Man schrieb das Jahr 1959, als eine quirlige Kinderschar in
dieser Villa schulisch unterrichtet wurde. Unser Klassenlehrer Herr Guse zog
ebenfalls mit seiner Familie dort ein. Er und Frau Debertshäuser waren die
Lehrer an diesem einzigartigen idyllischen Ort mit Blick ins Hessenland und auf
die wildromantische Burganlage. So mancher Sonntagsspaziergang endete in dieser
Zeit auf der Turmspitze des noch erhalten gebliebenen Nordflügels. Ich erfuhr,
dass die mittelalterliche Festungsanlage in fast zweihundertjähriger Bauzeit in
den Sandsteinfelsen gezaubert wurde. Der Panoramablick, der sich nach jedem
Aufstieg offenbarte, besetzte sämtliche Sinne stets aufs Neue. Vom dicht
bewaldeten Höheberg konnte man seine Augen in das sagenumwobene Werratal über
den Harz bis hin zum Inselsberg und über unser kirchengekröntes Eichsfeld
wandern lassen.
Nun hatte sich mein Schulweg zwar verdoppelt, aber wir,
mein Schulfreund Werner und Freundin Gabi, starteten allmorgendlich mit Freude
und Erwartung in den Tag, denn es gab immer irgendwo etwas zu erleben. Man fand
neue Freunde, tauschte auch mal das Frühstücksbrot aus oder ergänzte vor
Unterrichtsbeginn die fehlenden Hausaufgaben.
Nach den Strapazen des Lernens und Stillsitzens brauchten
wir frische Luft und Bewegung. Also rannten wir auf unsere Ritterburg, warfen
die Schulranzen auf der Burggartenterrasse ab und stürmten über die Hängebrücke
in die Burganlage, um auf Abenteuersuche zu gehen.
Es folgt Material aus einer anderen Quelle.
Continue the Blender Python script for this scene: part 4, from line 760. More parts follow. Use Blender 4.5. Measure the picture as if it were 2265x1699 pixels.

Die Jungen holten ihre
selbst geschnitzten Holzschwerter aus den Mauerverstecken und zelebrierten im
Rittersaal Fechtkämpfe. Wir Mädels feuerten sie an und jubelten ihnen zu. Dann
kamen unsere Auftritte. Ein langer Rock von Oma, eine ausrangierte Gardine von
Mama, ein Hüftschnürgürtel und ein Tuch ließen uns zum Burgfräulein werden. Ich
entflochte meine dicken langen Zöpfe und manchmal auch die Affenschaukeln, ließ
die gewellte Pracht über die Schultern fallen und krönte mich mit einem
Gänseblümchenkranz. Graziös durchschritten wir im Tänzelgang ehrwürdig
gestikulierend den Festsaal, um von den Schuljungen gehuldigt zu werden. Oft
krochen wir auch ganz unerschrocken im Kellergewölbe rum, in der Hoffnung,
einen Silberschatz zu finden. In der Burgküche spielten wir Hüpfgummi und im
Vorhof Abwerfball. Lediglich das grauenvolle Burgverlies mieden wir. War das
ein Spaß!
Manchmal blieb ich in einer Fensternische sitzen und
schickte meine Gedanken beim stillen Betrachten in das Reich der Träume. Hier
erfasste mich die Bewunderung und meine Fantasien reisten in das Mittelalter.
Schon blickte ich in das hübsche und vornehme Antlitz eines Burgfräuleins, das
zum schmückenden Inventar der Burg gehörte. Das waren adlige Damen, meistens
Töchter von Rittern oder Burgherren. Sie standen der Herrin als Zofe zur Seite
und galten als Unterhalterin bei Festlichkeiten. Ein Burgfräulein führte ein
angenehmes Leben, war stets gut gekleidet und musste keine niederen Arbeiten
verrichten. Der Wert ihrer Schönheit war ausschlaggebend bei der Gattenwahl,
die von den Herrschaften bestimmt wurde. Vielleicht nur ein Traumbild, aber es
gefiel mir.
Bei jeder sich bietenden Gelegenheit schlängelten wir
unsere Kinderkörper den spiralförmigen, felskalten engen Gang zur Turmspitze
hoch, wo uns die Welt zu Füßen lag. Auch als der Turm nach 1961 holzüberdacht
wurde und zum Beobachtungspunkt gen Westen von Grenztruppen besetzt gehalten
war, schlüpften wir ins „Wachstübchen“, denn über den Besuch der Jungen
Pioniere freuten sich die Grenzer, anstatt zu maßregeln.